● What the task asks:
Can you set down, exactly as they appear below, the lines from the opening of the material through the one bearing "so.rotation_euler = sd.to_track_quat('Z', 'Y').to_euler();", minus the pictures?

* START *

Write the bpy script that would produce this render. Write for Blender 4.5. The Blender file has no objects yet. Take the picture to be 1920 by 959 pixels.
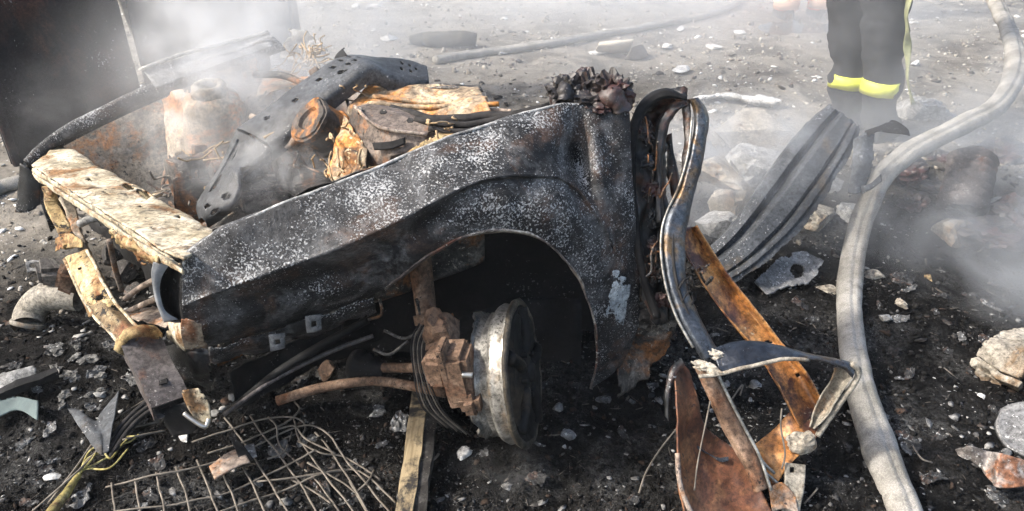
import bpy, bmesh, math, random
import numpy as np
from mathutils import Vector, Matrix

# ------------------------------------------------------------------ camera, world, sun, exposure
SC = bpy.context.scene
COL = SC.collection
CAM_H, PITCH, FPX, IW, IH = 1.4, math.radians(30), 1387.0, 1920.0, 959.0
cam = bpy.data.cameras.new('camera'); cam.sensor_width = 36.0; cam.lens = FPX / IW * 36.0
cam.clip_start = 0.05; cam.clip_end = 1000
camo = bpy.data.objects.new('camera', cam); COL.objects.link(camo)
camo.location = (0, 0, CAM_H); camo.rotation_euler = (math.pi / 2 - PITCH, 0, 0)
SC.camera = camo

SUN_EL, SUN_AZ = math.radians(43), math.radians(-98)      # azimuth from +Y, negative = to the left
W = bpy.data.worlds.new('World'); SC.world = W; W.use_nodes = True
wn = W.node_tree; bg = wn.nodes['Background']
sky = wn.nodes.new('ShaderNodeTexSky'); sky.sky_type = 'NISHITA'; sky.sun_disc = False
sky.sun_elevation = SUN_EL; sky.sun_rotation = SUN_AZ; sky.dust_density = 4.0; sky.air_density = 1.2
wn.links.new(sky.outputs[0], bg.inputs[0]); bg.inputs[1].default_value = 0.15
sl = bpy.data.lights.new('sun', 'SUN'); sl.energy = 2.7; sl.angle = math.radians(5.0); sl.color = (1.0, 0.95, 0.88)
so = bpy.data.objects.new('sun', sl); COL.objects.link(so)
sd = Vector((math.sin(SUN_AZ) * math.cos(SUN_EL), math.cos(SUN_AZ) * math.cos(SUN_EL), math.sin(SUN_EL)))
so.rotation_euler = sd.to_track_quat('Z', 'Y').to_euler(); so.location = sd * 20

SC.view_settings.view_transform = 'Standard'; SC.view_settings.look = 'None'
SC.view_settings.exposure = 1.1; SC.view_settings.gamma = 1.0
SC.render.engine = 'CYCLES'
SC.cycles.use_denoising = True
SC.cycles.volume_bounces = 1; SC.cycles.max_bounces = 5; SC.cycles.diffuse_bounces = 2; SC.cycles.glossy_bounces = 2
SC.cycles.volume_step_rate = 2.5; SC.cycles.volume_max_steps = 64
SC.cycles.use_adaptive_sampling = True; SC.cycles.adaptive_threshold = .04

# ------------------------------------------------------------------ helpers: positions
CP, SP = math.cos(PITCH), math.sin(PITCH)
def ray(px, py):
    a = (px - 960) / FPX; u = (479.5 - py) / FPX
    return np.array([a, CP + SP * u, -SP + CP * u])
def R(px, py, t):                       # photo pixel at forward distance t (metres)
    return np.array([0, 0, CAM_H]) + ray(px, py) * t
def G(px, py, z=0.0):                   # photo pixel on the level z
    d = ray(px, py); return np.array([0, 0, CAM_H]) + d * ((z - CAM_H) / d[2])
def vplane(p, q):                       # a vertical plane of the wreck through two plan points
    d = np.array([q[0] - p[0], q[1] - p[1]]); d /= np.linalg.norm(d)
    n = np.array([d[1], -d[0]])
    if n[1] > 0: n = -n
    c = n @ np.array(p[:2])
    def f(px, py, off=0.0):
        r = ray(px, py); t = (c + off) / (n @ r[:2]); return np.array([0, 0, CAM_H]) + r * t
    f.n = np.array([n[0], n[1], 0.0]); return f
NF = vplane((-.70, 1.326), (.216, 1.57))     # near fender
FF = vplane((-1.61, 2.28), (-.87, 2.74))     # far fender
FR = vplane((-1.61, 2.28), (-.69, 1.35))     # front end
FW = vplane((-.87, 2.74), (.127, 1.70))      # bulkhead

# ------------------------------------------------------------------ helpers: noise
def vnoise(P):
    P = np.asarray(P, float); i = np.floor(P).astype(np.int64); f = P - i; f = f * f * (3 - 2 * f)
    def h(a, b, c):
        x = (a * 374761393 + b * 668265263 + c * 2147483647) & 0xffffffff
        x = ((x ^ (x >> 13)) * 1274126177) & 0xffffffff
        return ((x ^ (x >> 16)) & 0xffff) / 65535.0
    o = 0
    for dx in (0, 1):
        wx = f[..., 0] if dx else 1 - f[..., 0]
        for dy in (0, 1):
            wy = f[..., 1] if dy else 1 - f[..., 1]
            for dz in (0, 1):
                wz = f[..., 2] if dz else 1 - f[..., 2]
                o = o + wx * wy * wz * h(i[..., 0] + dx, i[..., 1] + dy, i[..., 2] + dz)
    return o * 2 - 1
def fbm(P, scale=1.0, octv=3, gain=.5):
    P = np.asarray(P, float) * scale; a = 1.0; s = 0
    for k in range(octv):
        s = s + a * vnoise(P + 17.3 * k); P = P * 2.03; a *= gain
    return s
rng = np.random.default_rng(7)

# ------------------------------------------------------------------ helpers: objects
def link(o): COL.objects.link(o); return o
def thing(name, label, cat, loc, group=None, rz=0):
    o = bpy.data.objects.new(name, None); link(o); o.empty_display_size = .05
    o.location = [float(v) for v in loc]; o.rotation_euler = (0, 0, rz)
    o['label'] = label; o['category'] = cat
    if group: o['group'] = group
    return o
def tag(o, label, cat, group=None):
    o['label'] = label; o['category'] = cat
    if group: o['group'] = group
    return o
def worldloc(p):
    v = Vector((0, 0, 0))
    while p is not None: v += p.location; p = p.parent
    return np.array(v)
def mk(name, verts, faces, mat, parent=None, smooth=True, origin=None, label=None):
    verts = np.asarray(verts, float)
    me = bpy.data.meshes.new(name)
    base = worldloc(parent) if parent is not None else np.zeros(3)
    if origin is None and parent is None:
        origin = np.array([verts[:, 0].mean(), verts[:, 1].mean(), verts[:, 2].min()])
    if parent is not None: origin = base
    me.from_pydata((verts - origin).tolist(), [], [list(map(int, f)) for f in faces])
    me.update()
    if smooth:
        me.shade_smooth()
    me.materials.append(mat)
    o = bpy.data.objects.new(name, me); link(o)
    if parent is not None: o.parent = parent
    else: o.location = [float(v) for v in origin]
    if label: o['label'] = label
    return o
def crs(P, n):                           # Catmull-Rom along axis 0
    P = np.asarray(P, float); k = len(P)
    if k == 1: return np.repeat(P, n, 0)
    E = np.concatenate([[2 * P[0] - P[1]], P, [2 * P[-1] - P[-2]]])
    x = np.linspace(0, k - 1, n); i = np.minimum(x.astype(int), k - 2); f = (x - i).reshape(-1, *([1] * (P.ndim - 1)))
    a, b, c, d = E[i], E[i + 1], E[i + 2], E[i + 3]
    return .5 * (2 * b + (c - a) * f + (2 * a - 5 * b + 4 * c - d) * f ** 2 + (3 * b - a - 3 * c + d) * f ** 3)
def lin(P, n):
    P = np.asarray(P, float); x = np.linspace(0, len(P) - 1, n); i = np.minimum(x.astype(int), len(P) - 2)
    f = (x - i).reshape(-1, *([1] * (P.ndim - 1))); return P[i] * (1 - f) + P[i + 1] * f
def shell(P, keep, thick):
    nu, nv = P.shape[:2]
    du = np.gradient(P, axis=0); dv = np.gradient(P, axis=1)
    N = np.cross(du, dv); N /= np.linalg.norm(N, axis=2, keepdims=True) + 1e-12
    V = np.concatenate([(P + N * thick / 2).reshape(-1, 3), (P - N * thick / 2).reshape(-1, 3)]); o = nu * nv
    F = []; ed = {}
    for i in range(nu - 1):
        for j in range(nv - 1):
            if not keep[i, j]: continue
            a, b, c, d = i * nv + j, (i + 1) * nv + j, (i + 1) * nv + j + 1, i * nv + j + 1
            F.append((a, b, c, d)); F.append((a + o, d + o, c + o, b + o))
            for e in ((a, b), (b, c), (c, d), (d, a)):
                if (e[1], e[0]) in ed: del ed[(e[1], e[0])]
                else: ed[e] = 1
    for (a, b) in ed: F.append((b, a, a + o, b + o))
    used = np.zeros(len(V), bool)
    for f in F: used[list(f)] = True
    mp = np.cumsum(used) - 1
    return V[used], [tuple(mp[k] for k in f) for f in F]
def sheet(name, rows, mat, parent=None, nu=40, nv=16, thick=.003, dent=(.004, 9), ragged=0, holes=(), smooth=True, straight=False, label=None, rag_all=False, fold=False):
    P = np.array([[np.asarray(p, float) for p in r] for r in rows])
    f = lin if straight else crs
    P = f(P, nu); P = (lin if fold else f)(P.transpose(1, 0, 2), nv).transpose(1, 0, 2)
    du = np.gradient(P, axis=0); dv = np.gradient(P, axis=1)
    N = np.cross(du, dv); N /= np.linalg.norm(N, axis=2, keepdims=True) + 1e-12
    if dent[0]: P = P + N * (dent[0] * fbm(P, dent[1], 4))[..., None]
    keep = np.ones((nu - 1, nv - 1), bool)
    uu = (np.arange(nu - 1) + .5) / (nu - 1); vv = (np.arange(nv - 1) + .5) / (nv - 1)
    U, Vv = np.meshgrid(uu, vv, indexing='ij')
    for (u, v, a, b) in holes: keep &= ((U - u) / a) ** 2 + ((Vv - v) / b) ** 2 > 1
    if ragged:
        q = fbm(P[:-1, :-1], 26, 3) * .5 + .5
        edge = np.minimum(Vv, 1 - Vv) if not rag_all else np.minimum(np.minimum(Vv, 1 - Vv), np.minimum(U, 1 - U))
        keep &= edge > ragged * (q - .35)
    V, F = shell(P, keep, thick)
    return mk(name, V, F, mat, parent, smooth, label=label)
def tube(name, pts, r, mat, parent=None, n=8, seg=None, cap=True, flat=1.0, smooth=True, wob=0, crease=None, rvar=0):
    pts = np.asarray(pts, float); m = seg or max(2, (len(pts) - 1) * 6 + 1)
    rr = np.broadcast_to(np.asarray(r, float), (len(pts),)) if np.ndim(r) else np.full(len(pts), r)
    P = crs(pts, m) if len(pts) > 2 else lin(pts, m)
    rr = np.interp(np.linspace(0, 1, m), np.linspace(0, 1, len(rr)), rr)
    if rvar: rr = rr * (1 + rvar * fbm(P + 31, 5, 3))
    if wob: P = P + wob * np.stack([fbm(P + 3, 14, 2), fbm(P + 9, 14, 2), fbm(P + 21, 14, 2)], 1)
    T = np.gradient(P, axis=0); T /= np.linalg.norm(T, axis=1, keepdims=True) + 1e-12
    ref = np.array([0, 0, 1.0]) if abs(T[0][2]) < .9 else np.array([1.0, 0, 0])
    a = np.cross(T[0], ref); a /= np.linalg.norm(a); V = []
    for k in range(m):
        a = a - T[k] * (a @ T[k]); a /= np.linalg.norm(a) + 1e-12; b = np.cross(T[k], a)
        for q in range(n):
            th = 2 * math.pi * q / n; cf = 1.0 if crease is None or q not in crease else .86; V.append(P[k] + cf * rr[k] * (a * math.cos(th) + b * math.sin(th) * flat))
    F = [(k * n + q, k * n + (q + 1) % n, (k + 1) * n + (q + 1) % n, (k + 1) * n + q) for k in range(m - 1) for q in range(n)]
    if cap: F += [tuple(range(n - 1, -1, -1)), tuple(range((m - 1) * n, m * n))]
    return mk(name, V, F, mat, parent, smooth)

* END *

● Full solution:
Write the bpy script that would produce this render. Write for Blender 4.5. The Blender file has no objects yet. Take the picture to be 1920 by 959 pixels.
import bpy, bmesh, math, random
import numpy as np
from mathutils import Vector, Matrix

# ------------------------------------------------------------------ camera, world, sun, exposure
SC = bpy.context.scene
COL = SC.collection
CAM_H, PITCH, FPX, IW, IH = 1.4, math.radians(30), 1387.0, 1920.0, 959.0
cam = bpy.data.cameras.new('camera'); cam.sensor_width = 36.0; cam.lens = FPX / IW * 36.0
cam.clip_start = 0.05; cam.clip_end = 1000
camo = bpy.data.objects.new('camera', cam); COL.objects.link(camo)
camo.location = (0, 0, CAM_H); camo.rotation_euler = (math.pi / 2 - PITCH, 0, 0)
SC.camera = camo

SUN_EL, SUN_AZ = math.radians(43), math.radians(-98)      # azimuth from +Y, negative = to the left
W = bpy.data.worlds.new('World'); SC.world = W; W.use_nodes = True
wn = W.node_tree; bg = wn.nodes['Background']
sky = wn.nodes.new('ShaderNodeTexSky'); sky.sky_type = 'NISHITA'; sky.sun_disc = False
sky.sun_elevation = SUN_EL; sky.sun_rotation = SUN_AZ; sky.dust_density = 4.0; sky.air_density = 1.2
wn.links.new(sky.outputs[0], bg.inputs[0]); bg.inputs[1].default_value = 0.15
sl = bpy.data.lights.new('sun', 'SUN'); sl.energy = 2.7; sl.angle = math.radians(5.0); sl.color = (1.0, 0.95, 0.88)
so = bpy.data.objects.new('sun', sl); COL.objects.link(so)
sd = Vector((math.sin(SUN_AZ) * math.cos(SUN_EL), math.cos(SUN_AZ) * math.cos(SUN_EL), math.sin(SUN_EL)))
so.rotation_euler = sd.to_track_quat('Z', 'Y').to_euler(); so.location = sd * 20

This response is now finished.